When two pointers are compared , the result depends on the relative locations in the address space of the objects pointed to. If two pointers to object types both point to the same object, or both point one past the last element of the same array object, they compare equal. If the objects pointed to are members of the same aggregate object, pointers to structure members declared later compare greater than pointers to members declared earlier in the structure, and pointers to array elements with larger subscript values compare greater than pointers to elements of the same array with lower subscript values. All pointers to members of the same union object compare equal.
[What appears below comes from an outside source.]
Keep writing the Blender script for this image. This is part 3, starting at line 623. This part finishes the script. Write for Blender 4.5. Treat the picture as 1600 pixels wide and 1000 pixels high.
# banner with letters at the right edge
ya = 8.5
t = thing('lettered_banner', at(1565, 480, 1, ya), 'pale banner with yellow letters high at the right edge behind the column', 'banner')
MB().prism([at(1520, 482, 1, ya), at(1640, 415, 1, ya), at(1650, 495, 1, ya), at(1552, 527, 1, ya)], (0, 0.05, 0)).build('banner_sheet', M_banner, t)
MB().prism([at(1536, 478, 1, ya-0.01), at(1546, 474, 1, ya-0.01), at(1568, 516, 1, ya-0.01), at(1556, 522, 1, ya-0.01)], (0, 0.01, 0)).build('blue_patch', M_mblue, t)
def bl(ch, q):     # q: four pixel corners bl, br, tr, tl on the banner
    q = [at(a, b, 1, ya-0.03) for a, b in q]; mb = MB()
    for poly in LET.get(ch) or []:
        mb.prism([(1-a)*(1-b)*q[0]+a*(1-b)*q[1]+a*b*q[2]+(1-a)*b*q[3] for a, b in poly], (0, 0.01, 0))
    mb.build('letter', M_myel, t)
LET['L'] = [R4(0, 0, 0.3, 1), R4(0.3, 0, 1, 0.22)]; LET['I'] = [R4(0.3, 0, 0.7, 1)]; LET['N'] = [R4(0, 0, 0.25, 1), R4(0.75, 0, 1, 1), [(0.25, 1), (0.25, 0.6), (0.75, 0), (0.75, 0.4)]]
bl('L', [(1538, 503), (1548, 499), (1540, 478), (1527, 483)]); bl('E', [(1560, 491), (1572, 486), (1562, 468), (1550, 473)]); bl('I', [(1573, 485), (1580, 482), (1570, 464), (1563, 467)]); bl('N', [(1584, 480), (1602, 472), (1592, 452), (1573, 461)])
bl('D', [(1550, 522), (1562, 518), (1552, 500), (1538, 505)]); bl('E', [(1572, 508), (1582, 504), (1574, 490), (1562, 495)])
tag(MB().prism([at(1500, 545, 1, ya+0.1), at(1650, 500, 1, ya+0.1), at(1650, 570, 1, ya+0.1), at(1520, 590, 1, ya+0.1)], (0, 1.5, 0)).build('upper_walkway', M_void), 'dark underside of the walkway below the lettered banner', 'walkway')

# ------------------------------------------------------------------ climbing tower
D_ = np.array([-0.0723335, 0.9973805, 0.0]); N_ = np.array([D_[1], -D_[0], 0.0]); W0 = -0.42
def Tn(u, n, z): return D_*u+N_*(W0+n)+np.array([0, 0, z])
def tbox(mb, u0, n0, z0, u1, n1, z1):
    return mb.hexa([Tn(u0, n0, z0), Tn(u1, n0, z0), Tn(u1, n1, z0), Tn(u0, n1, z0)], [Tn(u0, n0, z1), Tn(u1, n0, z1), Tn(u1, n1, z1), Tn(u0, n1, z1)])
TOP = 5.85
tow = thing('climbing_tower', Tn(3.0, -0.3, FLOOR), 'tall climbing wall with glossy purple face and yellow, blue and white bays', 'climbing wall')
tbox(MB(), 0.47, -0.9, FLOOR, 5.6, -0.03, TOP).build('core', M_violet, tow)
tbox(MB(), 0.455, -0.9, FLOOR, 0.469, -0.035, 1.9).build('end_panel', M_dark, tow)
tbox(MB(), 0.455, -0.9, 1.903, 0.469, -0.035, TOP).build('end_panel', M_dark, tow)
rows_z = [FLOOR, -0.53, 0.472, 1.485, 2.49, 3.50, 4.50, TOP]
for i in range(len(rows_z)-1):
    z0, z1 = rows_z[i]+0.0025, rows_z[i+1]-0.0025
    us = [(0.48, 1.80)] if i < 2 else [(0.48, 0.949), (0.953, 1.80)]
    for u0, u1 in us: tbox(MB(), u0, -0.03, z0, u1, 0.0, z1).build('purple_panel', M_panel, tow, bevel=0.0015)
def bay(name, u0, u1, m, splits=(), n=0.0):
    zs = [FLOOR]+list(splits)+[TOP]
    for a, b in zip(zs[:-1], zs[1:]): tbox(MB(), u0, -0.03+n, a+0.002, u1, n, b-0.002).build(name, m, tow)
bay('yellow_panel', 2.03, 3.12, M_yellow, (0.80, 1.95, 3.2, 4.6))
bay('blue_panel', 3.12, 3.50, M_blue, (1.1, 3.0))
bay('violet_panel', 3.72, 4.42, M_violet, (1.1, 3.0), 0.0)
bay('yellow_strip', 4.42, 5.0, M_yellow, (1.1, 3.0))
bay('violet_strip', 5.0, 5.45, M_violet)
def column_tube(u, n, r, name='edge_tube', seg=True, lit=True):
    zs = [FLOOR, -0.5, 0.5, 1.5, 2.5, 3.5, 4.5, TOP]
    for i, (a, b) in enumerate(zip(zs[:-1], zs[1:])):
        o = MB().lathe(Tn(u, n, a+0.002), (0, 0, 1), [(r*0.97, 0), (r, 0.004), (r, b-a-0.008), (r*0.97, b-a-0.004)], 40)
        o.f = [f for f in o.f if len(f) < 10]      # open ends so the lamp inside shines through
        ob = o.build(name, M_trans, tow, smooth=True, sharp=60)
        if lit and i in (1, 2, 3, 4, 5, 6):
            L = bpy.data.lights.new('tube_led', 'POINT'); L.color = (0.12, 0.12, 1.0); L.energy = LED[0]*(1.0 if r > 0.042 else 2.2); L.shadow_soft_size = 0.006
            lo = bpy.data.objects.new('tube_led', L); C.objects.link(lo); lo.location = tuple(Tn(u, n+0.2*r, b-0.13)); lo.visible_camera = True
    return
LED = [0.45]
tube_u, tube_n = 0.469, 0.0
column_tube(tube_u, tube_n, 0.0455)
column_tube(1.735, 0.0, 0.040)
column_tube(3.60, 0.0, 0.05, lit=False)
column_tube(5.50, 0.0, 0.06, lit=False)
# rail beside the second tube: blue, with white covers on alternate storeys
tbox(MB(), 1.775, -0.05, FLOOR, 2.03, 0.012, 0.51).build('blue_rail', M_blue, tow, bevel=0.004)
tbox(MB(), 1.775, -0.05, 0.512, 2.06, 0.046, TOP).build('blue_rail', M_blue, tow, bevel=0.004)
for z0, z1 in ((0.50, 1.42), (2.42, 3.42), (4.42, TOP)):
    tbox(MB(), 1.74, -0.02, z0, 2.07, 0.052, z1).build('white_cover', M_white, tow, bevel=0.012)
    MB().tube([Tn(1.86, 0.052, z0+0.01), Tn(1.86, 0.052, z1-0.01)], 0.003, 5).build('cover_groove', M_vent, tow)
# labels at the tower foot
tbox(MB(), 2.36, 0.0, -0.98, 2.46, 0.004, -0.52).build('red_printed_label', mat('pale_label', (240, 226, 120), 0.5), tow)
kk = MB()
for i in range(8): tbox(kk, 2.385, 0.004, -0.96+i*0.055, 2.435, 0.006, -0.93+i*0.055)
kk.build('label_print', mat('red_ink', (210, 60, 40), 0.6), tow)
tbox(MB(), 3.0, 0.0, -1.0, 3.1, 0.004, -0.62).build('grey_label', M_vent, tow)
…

If the expression P points to an element of an array object and the expression Q points to the last element of the same array object, the pointer expression Q+1 compares greater than P. In all other cases, the behavior is undefined.

char* a = alloc(10);

This "allocates" memory from allocbuf , and assigns the pointer to that memory to a .

a = "ayushnair";

This assigns a different pointer to a -- one that points to the string literal "ayushnair" , which is not in allocbuf but somewhere else in memory entirely.

From here on onward your program is just getting more and more confused (especially since you make a similar mistake with b ). The call to afree( a ) makes no sense since a is no longer pointing to what alloc() returned, and the comparison done by afree() actually invokes undefined behaviour as Sourav Ghosh pointed out -- but the error is the a = "ayushnair" (and the similar assignment to b ).


The language C has no concept of a "string object", just a convention that a pointer to a sequence of char that ends with a '\\0' is called a "string" and has some support functions. A suitable definition of the operator = to mean "copy the contents" is not part of those support functions.

What you wanted to do was:

char * a = alloc( 10 );
strcpy( a, "ayushnair" );

That would copy from the string literal to the memory pointed to by a .


So, bottom line, your problem is not about logical or comparison operators, and not about arrays -- it's about pointers and strings. I hope I was able to clarify a bit.

It does not update pointer(on afee) as this algorithm of mememory allocator is progressive and has "no memory" of previuosly allocated memory parts. Thus returns just pointer to unused memory. After allocating ALLOCSIZE it will not be possible to allocate more mem. Most memory allocators make some assumptions about consumed memory.